Tant d’éléments créent une véritable richesse, une source d’enseignements susceptible de combler la curiosité des amateurs d’histoire. Cependant, certaines explications – l’éclairage donné par Nahmanide sur les principes kabbalistiques, le débat théologique entre dominicains et rabbins –, aussi intéressantes soient-ils, pourraient paraître indigestes ou absconses aux moins connaisseurs. Elles n’handicapent néanmoins pas outre mesure une intrigue plutôt bien menée. L’enquête menée par Ramon Llull suit son cours de façon fluide et sans à-coup. Elle s’inscrit parfaitement dans le contexte de l’époque et se mêle assez bien à l’aspect politico-religieux du scénario, révélé et développé dans des passages qui viennent combler les pointillés laissés par les investigations du héros. La romance, toute platonique, entre Ambroisie et Ramon, bien que reliée au mystérieux livre, n’apporte pas grand-chose au récit, en dehors d’un petite dose de tragédie supplémentaire qui fait malheureusement long feu, faute d’intensité dramatique palpable.

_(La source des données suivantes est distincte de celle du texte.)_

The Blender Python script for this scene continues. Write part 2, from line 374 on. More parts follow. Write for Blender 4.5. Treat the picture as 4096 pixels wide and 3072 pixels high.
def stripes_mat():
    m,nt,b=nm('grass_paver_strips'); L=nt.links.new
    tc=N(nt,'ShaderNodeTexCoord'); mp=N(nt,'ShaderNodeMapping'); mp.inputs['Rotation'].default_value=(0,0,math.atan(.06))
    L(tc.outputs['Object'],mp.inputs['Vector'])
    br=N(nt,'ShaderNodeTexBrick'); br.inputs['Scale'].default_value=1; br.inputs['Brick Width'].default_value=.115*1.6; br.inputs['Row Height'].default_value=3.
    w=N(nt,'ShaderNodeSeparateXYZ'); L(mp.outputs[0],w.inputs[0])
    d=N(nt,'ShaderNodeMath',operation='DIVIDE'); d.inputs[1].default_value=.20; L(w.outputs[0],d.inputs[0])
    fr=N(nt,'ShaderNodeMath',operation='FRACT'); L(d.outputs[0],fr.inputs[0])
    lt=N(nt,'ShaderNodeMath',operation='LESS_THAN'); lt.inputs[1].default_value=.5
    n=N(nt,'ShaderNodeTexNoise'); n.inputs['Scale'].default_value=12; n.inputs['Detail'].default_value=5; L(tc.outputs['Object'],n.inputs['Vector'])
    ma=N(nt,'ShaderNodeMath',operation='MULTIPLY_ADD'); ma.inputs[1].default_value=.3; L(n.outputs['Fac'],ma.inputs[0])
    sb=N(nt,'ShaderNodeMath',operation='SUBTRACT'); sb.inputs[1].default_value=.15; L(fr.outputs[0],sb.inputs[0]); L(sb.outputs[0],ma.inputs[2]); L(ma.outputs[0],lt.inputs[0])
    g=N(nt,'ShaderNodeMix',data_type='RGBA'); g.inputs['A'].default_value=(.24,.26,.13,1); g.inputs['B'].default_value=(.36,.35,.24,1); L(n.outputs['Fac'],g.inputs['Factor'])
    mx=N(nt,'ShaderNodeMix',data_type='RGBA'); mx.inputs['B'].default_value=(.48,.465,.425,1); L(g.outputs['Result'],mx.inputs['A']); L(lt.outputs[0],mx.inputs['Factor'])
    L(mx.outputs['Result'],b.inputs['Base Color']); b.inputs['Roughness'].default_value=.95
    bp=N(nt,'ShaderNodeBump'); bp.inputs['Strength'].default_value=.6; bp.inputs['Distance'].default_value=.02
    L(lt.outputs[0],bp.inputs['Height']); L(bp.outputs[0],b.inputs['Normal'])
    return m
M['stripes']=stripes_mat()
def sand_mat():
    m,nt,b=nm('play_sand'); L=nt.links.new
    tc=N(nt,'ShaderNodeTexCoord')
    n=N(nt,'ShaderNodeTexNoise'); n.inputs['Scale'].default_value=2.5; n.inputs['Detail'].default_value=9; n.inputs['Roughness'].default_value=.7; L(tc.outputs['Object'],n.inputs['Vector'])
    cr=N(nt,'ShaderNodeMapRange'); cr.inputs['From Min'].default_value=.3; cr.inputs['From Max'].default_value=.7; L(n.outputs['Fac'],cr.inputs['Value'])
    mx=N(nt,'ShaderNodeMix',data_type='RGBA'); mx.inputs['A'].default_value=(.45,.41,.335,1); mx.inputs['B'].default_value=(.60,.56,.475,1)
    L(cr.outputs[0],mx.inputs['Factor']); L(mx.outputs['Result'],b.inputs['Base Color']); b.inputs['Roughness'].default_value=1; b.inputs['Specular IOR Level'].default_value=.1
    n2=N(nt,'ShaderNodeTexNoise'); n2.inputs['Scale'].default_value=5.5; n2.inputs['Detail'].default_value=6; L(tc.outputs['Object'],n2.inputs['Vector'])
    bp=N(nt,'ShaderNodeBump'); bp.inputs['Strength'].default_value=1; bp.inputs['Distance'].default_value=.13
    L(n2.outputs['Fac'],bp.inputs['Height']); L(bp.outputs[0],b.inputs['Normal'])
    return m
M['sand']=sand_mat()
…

Enfin, portant le récit, le dessin d'Eduard Torrents s'avère de bonne facture et plutôt expressif. On y décèle, derrière le trait doux, un souci de précision ainsi qu'une volonté de rendre au mieux l'ambiance sombre du propos. La clarté du découpage, quelques plans cinématographiques, la restitution plutôt convaincante des villes médiévales traversées, constituent autant de points positifs sur lesquels glisse l'aspect quelque peu figé du graphisme.
Ramon Lull - La controverse juive n'est certes pas un grand album, mais il s'avère d'une lecture aussi agréable qu'intéressante. Ce qui n'est déjà pas si mal pour une première BD.